Ich spürte, daß die Arbeit der Christlichen Wissenschafter und anderer Christen — insbesondere jener in der DDR —, die darauf zielte, die Furcht, das Gefühl der Unterdrückung, das Mißtrauen usw. zu überwinden, indem sie im Gebet an der Unverletztheit und Harmonie von Gott und Seiner Schöpfung festhielten, daß diese Arbeit dazu beitrug, den gewaltigen Fortschritt zu bewirken, den wir dort erlebt haben. Der folgende Satz aus Wissenschaft und Gesundheit trifft auf vieles zu, worüber wir gesprochen haben: „Menschlicher Haß hat keine gesetzmäßige Vollmacht und kein Reich.“ Daran muß ich oft denken — an die Ungesetzmäßigkeit von Haß.

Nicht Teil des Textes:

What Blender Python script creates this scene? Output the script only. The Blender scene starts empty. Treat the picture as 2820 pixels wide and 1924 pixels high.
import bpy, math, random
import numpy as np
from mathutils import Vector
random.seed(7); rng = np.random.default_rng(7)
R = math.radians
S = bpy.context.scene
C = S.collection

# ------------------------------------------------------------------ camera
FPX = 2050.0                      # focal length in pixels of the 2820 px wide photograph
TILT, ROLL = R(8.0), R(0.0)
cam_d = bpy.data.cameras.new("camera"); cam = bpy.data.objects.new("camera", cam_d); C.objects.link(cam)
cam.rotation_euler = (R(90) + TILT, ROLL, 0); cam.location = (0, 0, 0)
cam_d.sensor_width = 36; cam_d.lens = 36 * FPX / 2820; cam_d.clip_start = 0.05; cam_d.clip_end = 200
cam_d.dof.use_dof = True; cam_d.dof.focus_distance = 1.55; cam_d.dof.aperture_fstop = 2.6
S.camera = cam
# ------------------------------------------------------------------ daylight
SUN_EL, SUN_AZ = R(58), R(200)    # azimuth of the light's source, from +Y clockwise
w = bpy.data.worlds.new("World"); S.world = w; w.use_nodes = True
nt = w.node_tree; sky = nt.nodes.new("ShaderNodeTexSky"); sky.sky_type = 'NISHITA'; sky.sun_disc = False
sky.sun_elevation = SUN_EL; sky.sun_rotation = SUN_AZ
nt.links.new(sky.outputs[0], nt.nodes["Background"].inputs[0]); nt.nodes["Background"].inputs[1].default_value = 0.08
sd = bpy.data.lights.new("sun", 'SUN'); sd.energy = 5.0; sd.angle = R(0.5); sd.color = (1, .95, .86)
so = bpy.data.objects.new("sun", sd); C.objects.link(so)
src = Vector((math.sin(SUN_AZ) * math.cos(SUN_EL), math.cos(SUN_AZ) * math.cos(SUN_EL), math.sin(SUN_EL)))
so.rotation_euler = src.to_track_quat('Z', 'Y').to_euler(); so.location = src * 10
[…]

Es gibt einen Vers in der Bibel, der mir in diesem Zusammenhang oft in den Sinn kommt. Nehemia baut die Mauern Jerusalems wieder auf, und seine Feinde versuchen ihn mit vielen Listen wegzulocken. Er aber sagt zu ihnen: „Für euch gibt es, keinen Anteil ,kein Anrecht noch Gedenken' hier.“ Also: „Ihr gehört einfach nicht in dieses Reich.“ Ich glaube, das bezieht sich nicht auf einzelne Menschen, sondern auf den Anspruch des Hasses. Haß hat keine Stätte, kein Mandat, keine legitime Macht und kein Reich.